Jaringan listrik dan telekomunikasi serta pasokan bahan bakar minyak (BBM) di sejumlah wilayah terdampak bencana di Provinsi Aceh, Sumatera Utara dan Sumatera Barat masih menjadi kendala utama. Hal ini menghambat upaya pemulihan dan penanganan bencana hingga turut menghambat evakuasi korban.
Di beberapa titik lokasi terdampak bencana, antrean panjang warga mencari bahan bakar minyak (BBM) masih terlihat di sejumlah stasiun pengisian bahan bakar untuk umum (SPBU) di Aceh, Sumatera Utara, dan Sumatera Barat. Krisis BBM tidak hanya dirasakan warga yang ingin melakukan perjalanan, tetapi juga petugas yang akan mencari korban bencana atau mendistribusikan bantuan ke wilayah terdampak. Minimnya pasokan BBM juga membuat sejumlah alat berat dan transportasi logistik tidak bisa beroperasi optimal.

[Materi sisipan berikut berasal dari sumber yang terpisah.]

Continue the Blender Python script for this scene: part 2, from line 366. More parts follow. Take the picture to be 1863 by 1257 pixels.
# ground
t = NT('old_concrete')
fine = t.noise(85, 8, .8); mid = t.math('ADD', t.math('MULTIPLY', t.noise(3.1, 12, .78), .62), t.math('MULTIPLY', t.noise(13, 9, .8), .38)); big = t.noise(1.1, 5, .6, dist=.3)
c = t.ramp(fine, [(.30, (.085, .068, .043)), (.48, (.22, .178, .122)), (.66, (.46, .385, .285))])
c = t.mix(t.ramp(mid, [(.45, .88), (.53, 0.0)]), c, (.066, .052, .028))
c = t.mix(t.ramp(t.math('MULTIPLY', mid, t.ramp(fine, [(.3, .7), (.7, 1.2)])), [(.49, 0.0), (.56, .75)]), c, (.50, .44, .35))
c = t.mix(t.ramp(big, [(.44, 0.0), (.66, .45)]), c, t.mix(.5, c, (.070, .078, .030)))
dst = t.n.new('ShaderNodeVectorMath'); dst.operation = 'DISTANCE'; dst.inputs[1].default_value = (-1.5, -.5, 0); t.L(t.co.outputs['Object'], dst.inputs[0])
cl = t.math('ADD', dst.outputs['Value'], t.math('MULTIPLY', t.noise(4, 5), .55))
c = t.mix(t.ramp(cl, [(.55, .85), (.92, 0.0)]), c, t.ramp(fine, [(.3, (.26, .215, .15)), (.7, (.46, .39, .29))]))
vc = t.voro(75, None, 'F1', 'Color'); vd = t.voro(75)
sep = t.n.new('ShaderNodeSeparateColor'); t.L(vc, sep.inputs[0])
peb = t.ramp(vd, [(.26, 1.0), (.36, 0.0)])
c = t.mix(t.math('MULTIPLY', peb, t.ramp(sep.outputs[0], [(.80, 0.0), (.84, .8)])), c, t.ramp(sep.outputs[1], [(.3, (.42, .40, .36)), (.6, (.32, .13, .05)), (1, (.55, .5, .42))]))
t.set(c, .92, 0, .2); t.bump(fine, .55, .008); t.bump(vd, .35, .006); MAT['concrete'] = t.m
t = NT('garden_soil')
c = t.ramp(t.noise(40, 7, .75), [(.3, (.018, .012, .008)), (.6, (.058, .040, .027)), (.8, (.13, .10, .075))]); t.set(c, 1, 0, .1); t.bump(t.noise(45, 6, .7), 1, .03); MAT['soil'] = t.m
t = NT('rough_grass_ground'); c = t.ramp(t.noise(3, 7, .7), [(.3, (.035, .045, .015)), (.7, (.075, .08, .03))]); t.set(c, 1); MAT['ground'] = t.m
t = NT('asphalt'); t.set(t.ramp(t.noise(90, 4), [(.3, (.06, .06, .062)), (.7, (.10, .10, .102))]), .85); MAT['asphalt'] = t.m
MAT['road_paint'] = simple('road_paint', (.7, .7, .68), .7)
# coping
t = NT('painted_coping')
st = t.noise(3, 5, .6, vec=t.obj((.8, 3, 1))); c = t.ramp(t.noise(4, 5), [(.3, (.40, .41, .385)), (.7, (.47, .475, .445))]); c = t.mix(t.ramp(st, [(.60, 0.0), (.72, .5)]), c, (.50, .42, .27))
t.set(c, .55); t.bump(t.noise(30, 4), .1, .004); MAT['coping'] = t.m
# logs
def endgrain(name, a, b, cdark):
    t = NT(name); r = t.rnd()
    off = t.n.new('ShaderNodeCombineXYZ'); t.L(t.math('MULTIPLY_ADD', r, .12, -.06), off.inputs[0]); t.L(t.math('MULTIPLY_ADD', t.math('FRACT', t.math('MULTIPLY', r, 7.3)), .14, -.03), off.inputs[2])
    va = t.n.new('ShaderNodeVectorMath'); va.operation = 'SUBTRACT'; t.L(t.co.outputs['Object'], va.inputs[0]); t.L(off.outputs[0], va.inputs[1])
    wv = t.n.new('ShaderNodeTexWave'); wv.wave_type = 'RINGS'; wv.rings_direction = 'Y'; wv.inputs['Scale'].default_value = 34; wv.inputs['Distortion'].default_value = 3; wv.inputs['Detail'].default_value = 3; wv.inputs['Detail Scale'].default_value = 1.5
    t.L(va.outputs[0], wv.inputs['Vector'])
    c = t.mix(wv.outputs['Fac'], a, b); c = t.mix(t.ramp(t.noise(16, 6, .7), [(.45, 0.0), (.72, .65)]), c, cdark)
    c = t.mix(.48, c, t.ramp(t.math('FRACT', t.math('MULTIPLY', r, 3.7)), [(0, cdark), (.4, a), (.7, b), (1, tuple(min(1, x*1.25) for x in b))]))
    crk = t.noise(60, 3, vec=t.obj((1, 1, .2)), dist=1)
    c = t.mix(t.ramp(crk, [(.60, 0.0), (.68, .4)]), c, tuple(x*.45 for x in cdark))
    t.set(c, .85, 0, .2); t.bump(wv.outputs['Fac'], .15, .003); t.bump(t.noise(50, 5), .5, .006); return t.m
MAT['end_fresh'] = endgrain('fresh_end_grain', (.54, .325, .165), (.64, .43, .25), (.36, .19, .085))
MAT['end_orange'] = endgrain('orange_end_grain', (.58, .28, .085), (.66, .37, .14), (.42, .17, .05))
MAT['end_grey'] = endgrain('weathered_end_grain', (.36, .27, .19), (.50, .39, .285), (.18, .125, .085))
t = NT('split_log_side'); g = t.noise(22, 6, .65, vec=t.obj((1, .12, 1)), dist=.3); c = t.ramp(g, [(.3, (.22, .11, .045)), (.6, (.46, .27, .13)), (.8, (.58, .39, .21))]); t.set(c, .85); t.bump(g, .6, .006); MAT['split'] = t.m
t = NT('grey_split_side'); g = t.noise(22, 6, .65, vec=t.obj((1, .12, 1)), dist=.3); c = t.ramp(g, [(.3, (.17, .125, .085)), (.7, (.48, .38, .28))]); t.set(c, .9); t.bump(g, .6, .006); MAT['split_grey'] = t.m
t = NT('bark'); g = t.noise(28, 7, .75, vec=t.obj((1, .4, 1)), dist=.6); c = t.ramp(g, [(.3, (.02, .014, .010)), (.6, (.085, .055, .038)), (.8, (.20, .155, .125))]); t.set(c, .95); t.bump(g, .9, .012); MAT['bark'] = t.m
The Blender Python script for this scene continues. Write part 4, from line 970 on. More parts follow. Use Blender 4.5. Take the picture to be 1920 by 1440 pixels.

Pengamat Ekonomi Energi Universitas Gadjah Mada, Dr. Fahmy Radhi, MBA mengatakan tidak banyak yang bisa dikerjakan PLN, Pertamina dan Telkom pasca banjir bandang dan tanah longsor. Meski jika dalam kondisi normal, supply chain ketiganya sudah terbukti mampu menjangkau berbagai wilayah, termasuk di sejumlah lokasi terpencil sekalipun. “Bagaimanapun pasca bencana banjir bandang dan longsor menjadikan pasokan terhambat yang lebih disebabkan rusaknya infrastruktur yang menghancurkan akses pasokan yang biasa dilakukan ketiganya,” ujarnya di Kampus UGM, Jum’at (12/12).
Fahmy menuturkan tanpa perbaikan infrastruktur maka yang bisa dilakukan Pertamina, Telkom dan PLN hanyalah bersifat solusi temporary. Bukan disebabkan soal keterbatasan anggaran atau efisiensi, melainkan banyaknya akses infrastruktur terputus sehingga menghambat penyaluran bantuan. “Pemerintah pusat, dalam hal ini Kementerian Keuangan sesungguhnya menyediakan dana tidak terbatas. Masalahnya, akses infrastruktur yang dibutuhkan penyaluran bantuan terputus, sehingga dibutuhkan waktu perbaikan infrastruktur untuk membuka akses,” terangnya.
Fahmy mengakui dengan kerusakan infrastruktur yang hampir merata menjadikan penyaluran bantuan dan penanganan korban tidak bisa secepat yang diharapkan. Bahkan perbaikan infrastruktur sebagai salah satu prioritas setidaknya memerlukan waktu lebih dari satu bulan untuk proses perbaikan. “Tapi infrastruktur ini penting karena akan membuka banyak akses sehingga membantu proses bantuan dan penanganan korban,” tutupnya.